The ability to combine traditional (e.g., investment-grade corporates, and US Treasurys) and non-traditional bond sectors (e.g., CLOs, securitized credits) can add diversification benefits, supporting tactical positioning along the yield and credit curve to seek out relative value mispricings and alpha opportunities.
Expanding a strategy’s opportunity set into those non-traditional areas can also help with income generation. Active core strategies seek three objectives: higher income, less risk, and improved returns relative to basic bond benchmarks. And already, on a return basis, active managers with flexible remits have added value heading into 2025 (Figure 2).

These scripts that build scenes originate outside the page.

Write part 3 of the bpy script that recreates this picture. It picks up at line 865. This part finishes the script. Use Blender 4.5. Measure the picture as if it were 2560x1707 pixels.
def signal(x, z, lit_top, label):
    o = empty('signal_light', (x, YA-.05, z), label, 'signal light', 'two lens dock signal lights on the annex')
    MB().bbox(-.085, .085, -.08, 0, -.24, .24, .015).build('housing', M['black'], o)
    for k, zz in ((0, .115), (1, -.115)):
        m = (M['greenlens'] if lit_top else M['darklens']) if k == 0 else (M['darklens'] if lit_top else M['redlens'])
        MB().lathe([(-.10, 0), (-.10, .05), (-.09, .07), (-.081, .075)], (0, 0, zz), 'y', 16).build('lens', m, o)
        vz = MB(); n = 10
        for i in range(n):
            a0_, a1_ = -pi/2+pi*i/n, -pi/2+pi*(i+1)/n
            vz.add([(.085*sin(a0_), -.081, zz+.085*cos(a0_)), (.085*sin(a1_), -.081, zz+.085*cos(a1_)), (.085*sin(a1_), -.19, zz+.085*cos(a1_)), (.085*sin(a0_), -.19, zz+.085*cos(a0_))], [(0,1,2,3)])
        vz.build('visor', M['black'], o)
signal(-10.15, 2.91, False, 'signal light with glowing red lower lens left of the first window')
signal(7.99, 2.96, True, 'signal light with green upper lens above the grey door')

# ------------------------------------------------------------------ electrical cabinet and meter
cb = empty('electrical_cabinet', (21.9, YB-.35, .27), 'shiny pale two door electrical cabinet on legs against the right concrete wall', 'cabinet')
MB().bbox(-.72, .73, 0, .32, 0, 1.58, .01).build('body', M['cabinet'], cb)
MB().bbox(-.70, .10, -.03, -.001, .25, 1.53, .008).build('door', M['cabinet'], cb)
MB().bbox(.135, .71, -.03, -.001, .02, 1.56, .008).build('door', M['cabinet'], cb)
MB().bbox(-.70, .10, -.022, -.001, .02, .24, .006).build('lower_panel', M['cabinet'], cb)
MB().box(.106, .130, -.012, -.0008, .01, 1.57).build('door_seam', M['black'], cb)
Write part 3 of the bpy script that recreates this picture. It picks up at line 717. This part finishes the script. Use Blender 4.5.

Due to their floating rate coupons, senior loans have minimal interest rate risk — resulting in realized volatility of just 1.8%, versus the Agg’s 7.6% over the past year.15
Since senior loans are below-investment-grade rated securities, this reduction in rate risk doesn’t constrain their potential to generate income. Yields are above 8%, leading to a yield-per-unit-of-volatility more than seven times that of core bonds and four times that of fixed rate high yield.16
And active strategies’ prudent risk management and sector and security selection may help navigate a credit market with healthy fundamentals and supportive technicals, but rich valuations.
Even though they are floating rate exposures, Fed rate cuts have historically not had the same one-to-one impact on senior loans yields (Figure 3) as they have had on investment-grade floating rate notes. In fact, there is just a 51% correlation and 0.62 beta between senior loan yield movements and the fed funds rate. And given the reduced rate cut expectations, the potential for elevated income generation from loans remains high.
High-quality investment-grade corporate bonds with maturities between 1 and 10 years, leading to a weighted duration of four years, allow investors to take on some duration risk, but with a better balance toward income.
The segment’s 5.06% yield is greater than core bonds’ 4.85% and on par with broad corporates’ 5.25%.17 Sitting in the short-plus belly of the curve cuts out the long-term tail of corporate bond exposures that offer little yield pickup (30 basis points) while adding eight years of duration relative to the 1-10 year space.18
As a result, the 1-10 year part of the corporate curve helps strike a better balance between yield, duration, and potential rate volatility relative to other broad corporate bond and Treasury sectors. This is illustrated by the segment yield-per-unit-of-duration being greater than one, while those other areas, including core aggregate bonds, are well below one and not in balance.19
This means if rates rise, the more aligned coupon with duration (5% yield versus 4 years of duration) can help offset those duration-induced price losses. Meanwhile, if rates fall, having some duration can lead to price appreciation.
In either scenario, duration controlled exposure is balanced. And looking ahead, that balance will be crucial in tempering the impact of monetary and fiscal policy on portfolios.
Taking an active approach to core bond exposures can help you balance rate risks while pursuing credit opportunities that seek high income.